-------- Information supplied --------

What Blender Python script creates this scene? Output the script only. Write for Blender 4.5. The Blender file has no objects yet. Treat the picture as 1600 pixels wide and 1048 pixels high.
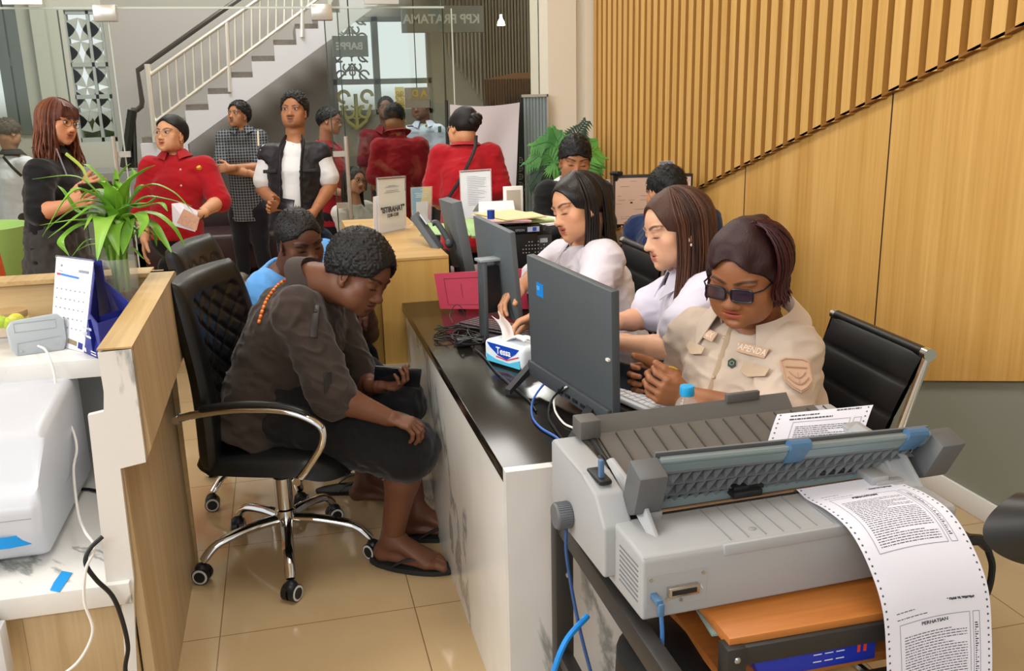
import bpy, bmesh, math, random
import numpy as np
from mathutils import Vector, Matrix
PI = math.pi
V = lambda *a: np.array(a, float)
rnd = random.Random(7)
scn = bpy.context.scene
COL = scn.collection
# ---------------------------------------------------------------- camera frame (surveyed from the photograph)
FPX, PITCH, ROLL, YAW, EYE = 1448.944, 0.259255, -0.022689, 0.236750, 1.6
def _rot():
    cp, sp, cy, sy = math.cos(PITCH), math.sin(PITCH), math.cos(YAW), math.sin(YAW)
    F = V(sy*cp, cy*cp, -sp); R0 = V(cy, -sy, 0); U0 = np.cross(R0, F)
    cr, sr = math.cos(ROLL), math.sin(ROLL)
    return R0*cr+U0*sr, U0*cr-R0*sr, F
CR, CU, CF = _rot()
C0 = V(0, 0, EYE)
def L(x, y, D): return C0+D*(CF+CR*(x-800)/FPX+CU*(524-y)/FPX)
def _ray(x, y): return CF*FPX+CR*(x-800)+CU*(524-y)
def PZ(x, y, z): d = _ray(x, y); return C0+d*((z-EYE)/d[2])
def PY(x, y, Y): d = _ray(x, y); return C0+d*(Y/d[1])
def PX(x, y, X): d = _ray(x, y); return C0+d*(X/d[0])
def cv(r, u, t): v = CR*r+CU*u-CF*t; return v/np.linalg.norm(v)
def nrm(v): v = np.asarray(v, float); return v/(np.linalg.norm(v)+1e-12)
# ---------------------------------------------------------------- materials
def srgb(c):
    if isinstance(c, str):
        c = [int(c[i:i+2], 16)/255 for i in (0, 2, 4)]
    return tuple((x/12.92 if x <= .04045 else ((x+.055)/1.055)**2.4) for x in c[:3])+(1,)
MATS = {}
class NT:
    def __init__(s, name):
        s.m = bpy.data.materials.new(name); s.m.use_nodes = True
        s.t = s.m.node_tree; s.n = s.t.nodes; s.b = s.n['Principled BSDF']; s.out = s.n['Material Output']
    def add(s, typ, **kw):
        n = s.n.new(typ)
        for k, v in kw.items():
            if hasattr(n, k): setattr(n, k, v)
            else: n.inputs[k].default_value = v
        return n
    def link(s, a, b): s.t.links.new(a, b)
    def coord(s, kind='Object', scale=(1, 1, 1), rot=(0, 0, 0)):
        tc = s.add('ShaderNodeTexCoord'); mp = s.add('ShaderNodeMapping')
        mp.inputs['Scale'].default_value = scale; mp.inputs['Rotation'].default_value = rot
        s.link(tc.outputs[kind], mp.inputs['Vector']); return mp.outputs['Vector']
    def ramp(s, fac, stops, interp='LINEAR'):
        r = s.add('ShaderNodeValToRGB'); r.color_ramp.interpolation = interp
        e = r.color_ramp.elements
        while len(e) < len(stops): e.new(.5)
        for q, (p, c) in zip(e, stops): q.position = p; q.color = srgb(c)
        s.link(fac, r.inputs['Fac']); return r.outputs['Color']
    def bump(s, h, strength=.3, dist=.002):
        b = s.add('ShaderNodeBump'); b.inputs['Strength'].default_value = strength; b.inputs['Distance'].default_value = dist
        s.link(h, b.inputs['Height']); s.link(b.outputs['Normal'], s.b.inputs['Normal'])
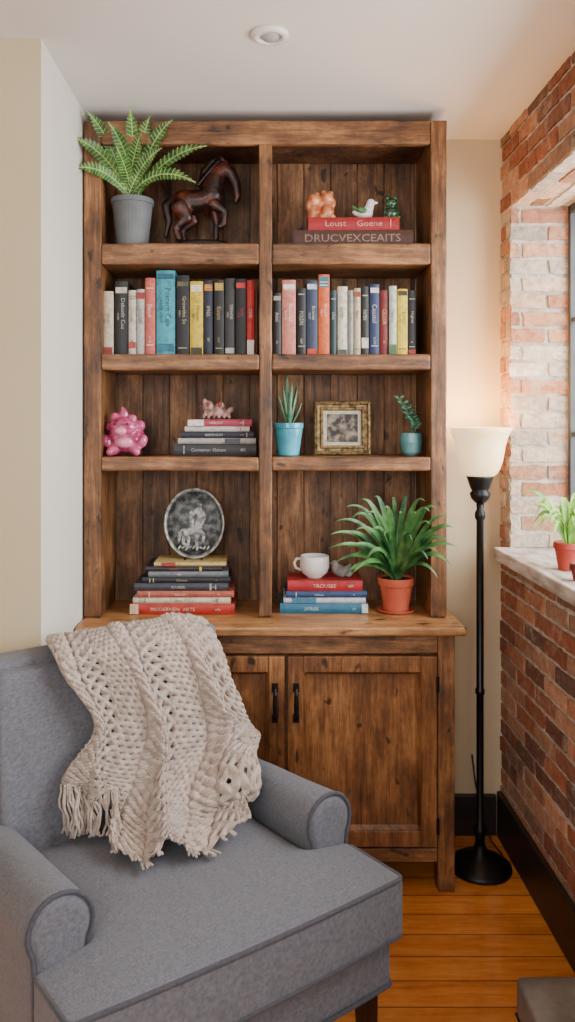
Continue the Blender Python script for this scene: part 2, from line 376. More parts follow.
# ------------------------------------------------------------------ base cabinet
CY = 2.62
cab = thing('cabinet', 'low rustic brown wooden cabinet with two panelled doors under the bookcase', 'cabinet', (0, 2.8, 0))
cz = lambda py: Z(py, CY); cx = lambda px: X(px, CY)
def cp(name, mat, *b_, bev=.004, par=cab): return obj(name, wavy(BX(*b_), .001), mat, par, world=(par is cab), bevel=bev)
CL = PX+.004; CR = cx(455)
cp('tabletop', w_top, CL+.001, X(467, 2.59), 2.585, 2.992, WT-.03, WT, bev=.007)
cp('body', w_vert, CL+.01, CR-.01, CY+.032, 2.99, .1, WT-.032)
cp('leg', w_vert, cx(438), CR, CY, CY+.06, .001, WT-.032)
cp('leg', w_vert, CL, CL+.06, CY, CY+.06, .001, WT-.032)
cp('leg', w_vert, CR-.06, CR, 2.92, 2.98, .001, .12)
cp('leg', w_vert, CL, CL+.06, 2.92, 2.98, .001, .12)
cp('top_rail', w_hor, CL+.06, cx(438), CY+.003, CY+.03, cz(654), WT-.032)
cp('bottom_rail', w_hor, CL+.06, cx(438), CY+.003, CY+.03, cz(863), cz(849))
def door(x0, x1, hxp, hinge_x):
    z0, z1 = cz(847), cz(656.5); s = .052
    bm = bmesh.new(); f0 = CY-.003; f1 = CY+.027
    box(bm, x0, x0+s, f0, f1, z0, z1); box(bm, x1-s, x1, f0, f1, z0, z1)
    box(bm, x0+s+.0006, x1-s-.0006, f0+.001, f1, z1-s, z1); box(bm, x0+s+.0006, x1-s-.0006, f0+.001, f1, z0, z0+s)
    d = obj('door', bm, w_door, cab, world=True, bevel=.0025)
    bm = cage([x0+s, x0+s+.012, x1-s-.012, x1-s], [0, .006], [z0+s, z0+s+.012, z1-s-.012, z1-s])
    for v in bm.verts:
        inner = x0+s+.008 < v.co.x < x1-s-.008 and z0+s+.008 < v.co.z < z1-s-.008
        v.co.y = (CY+.019 if inner else CY+.006) if v.co.y < .003 else CY+.0265
    bmesh.ops.translate(bm, vec=-Vector(cab.location), verts=bm.verts)
    obj('door_panel', bm, w_door, d)
    zt, zb = cz(686), cz(719); y = CY-.03
    bm = bmesh.new(); xx = cx(hxp)
    tube(bm, [(xx, CY-.002, zt-.004), (xx, y+.008, zt-.006), (xx, y, zt-.02), (xx, y-.002, (zt+zb)/2), (xx, y, zb+.02), (xx, y+.008, zb+.006), (xx, CY-.002, zb+.004)], [.006,.006,.0065,.008,.0065,.006,.006], 8)
    box(bm, xx-.010, xx+.010, CY-.007, CY-.003, zt-.018, zt+.01); box(bm, xx-.010, xx+.010, CY-.007, CY-.003, zb-.01, zb+.018)
    bmesh.ops.translate(bm, vec=-Vector(cab.location), verts=bm.verts)
    tag(obj('door_handle', bm, m_iron, d, smooth=False), 'black iron bow handle')
    for zz in (z1-.09, z0+.07):
        bm = bmesh.new(); tube(bm, [(hinge_x, CY-.006, zz-.025), (hinge_x, CY-.006, zz+.025)], .005, 8)
        bmesh.ops.translate(bm, vec=-Vector(cab.location), verts=bm.verts)
        obj('hinge', bm, m_iron, d)
door(cx(287.5), cx(437), 296, cx(437.5)); door(CL+.062, cx(284.5), 275, CL+.06)

# ------------------------------------------------------------------ books
def text_bm(s, length, height, org, xd, yd, squash=1.0):
    cu = bpy.data.curves.new('lettering', 'FONT'); cu.body = s; cu.resolution_u = 2
    to = bpy.data.objects.new('lettering_source', cu)
    me = bpy.data.meshes.new_from_object(to)
    bm = bmesh.new(); bm.from_mesh(me)
    bpy.data.objects.remove(to); bpy.data.curves.remove(cu); bpy.data.meshes.remove(me)
    xs = [v.co.x for v in bm.verts]; ys = [v.co.y for v in bm.verts]
    w, h = max(xs)-min(xs), max(ys)-min(ys); mx, my = (max(xs)+min(xs))/2, (max(ys)+min(ys))/2
    sc = min(length/(w*squash), height/h); sx = sc*squash; sy = sc
    org, xd, yd = Vector(org), Vector(xd), Vector(yd)
    for v in bm.verts: v.co = org+xd*((v.co.x-mx)*sx)+yd*((v.co.y-my)*sy)
    return bm
def book(label, col, t, h, d, loc, lying=False, rz=0, text=None, tcol=(225,220,205), bands=(), group=None, big=False):
    """t thickness, h height, d depth; spine faces -Y. bands: (from,to,rgb) fractions of the height"""
    root = thing('book', label, 'book', loc, rz, group)
    mp = (lambda a, y, z: (z-h/2, y, a+t/2)) if lying else (lambda a, y, z: (a, y, z))
    def bb(bm, a0, a1, y0, y1, z0, z1):
        p, q = mp(a0, y0, z0), mp(a1, y1, z1); return box(bm, min(p[0], q[0]), max(p[0], q[0]), y0, y1, min(p[2], q[2]), max(p[2], q[2]))
    bt = min(.0025, t*.15); bm = bmesh.new()
    bb(bm, -t/2, -t/2+bt, -d/2+.004, d/2, 0, h); bb(bm, t/2-bt, t/2, -d/2+.004, d/2, 0, h)
    n = 6; ring = []
    for z in (0, h):
        outer = [mp(-t/2+t*k/n, -d/2+.004-.005*math.sin(PI*k/n)-.0005, z) for k in range(n+1)]
        inner = [mp(t/2-t*k/n, -d/2+.007, z) for k in range(n+1)]
        ring.append([bm.verts.new(p) for p in outer+inner])
    k2 = len(ring[0])
    for k in range(k2): bm.faces.new((ring[0][k], ring[0][(k+1) % k2], ring[1][(k+1) % k2], ring[1][k]))
    bm.faces.new(ring[0][::-1]); bm.faces.new(ring[1])
    obj('cover', bm, flat(*col), root)
    bm = bmesh.new(); bb(bm, -t/2+bt, t/2-bt, -d/2+.0075, d/2-.004, .003, h-.003); obj('page_block', bm, m_page, root)
    ys = -d/2-.0018
    for (a, b_, rgb) in bands:
        bm = bmesh.new(); w = t*.86
        bb(bm, -w/2, w/2, ys, -d/2+.003, h*a, h*b_); obj('spine_label', bm, flat(*rgb), root)
    if text:
        main, _, small = text.partition('|')
        sq = R.choice((.65, .75, .9, 1.05)); tc2 = tuple(int(v*.82+col[i]*.18) for i, v in enumerate(tcol)); tm = flat(*tc2)
        hm = t*(.46 if big else (R.uniform(.32, .42) if lying else R.uniform(.38, .52))); hs = t*.24
        def put(nm, s, zc, ln, ht, q, up=0):
            if lying: bm = text_bm(s, ln, ht, (zc-h/2, ys-.0006, t/2+up), (1,0,0), (0,0,1), q)
            else: bm = text_bm(s, ln, ht, (up, ys-.0006, zc), (0,0,-1), (1,0,0), q)
            obj(nm, bm, tm, root)
        if lying:
            put('title_lettering', main, h*(.5 if big else R.uniform(.34, .5)), h*(.8 if big else .42), hm, sq if not big else 1.15)
            if small: put('author_lettering', small, h*.84, h*.16, hs, 1)
        else:
            if small and t > .035:
                put('title_lettering', main, h*.56, h*.6, t*.3, sq, t*.14); put('author_lettering', small, h*.52, h*.5, t*.18, 1, -t*.22)
            else:
                put('title_lettering', main, h*R.uniform(.54, .62), h*R.uniform(.44, .56), hm, sq)
                if small: put('author_lettering', small, h*.2, h*.22, hs, 1)
        for z in R.sample((.08, .12, .86, .9), R.choice((0, 1, 2))):
            bm = bmesh.new(); w = t*.7
            bb(bm, -w/2, w/2, ys-.0004, -d/2, h*z, h*z+.003); obj('printed_rule', bm, tm, root)
    return root
BKY = 2.75
W_ = (208,202,188)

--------

Task statement
Where a line in the entries holds the word "this", copy that line.

Final result
What Blender Python script creates this scene? Output the script only. Write for Blender 4.5. The Blender file has no objects yet. Treat the picture as 1600 pixels wide and 1048 pixels high.
Continue the Blender Python script for this scene: part 2, from line 376. More parts follow.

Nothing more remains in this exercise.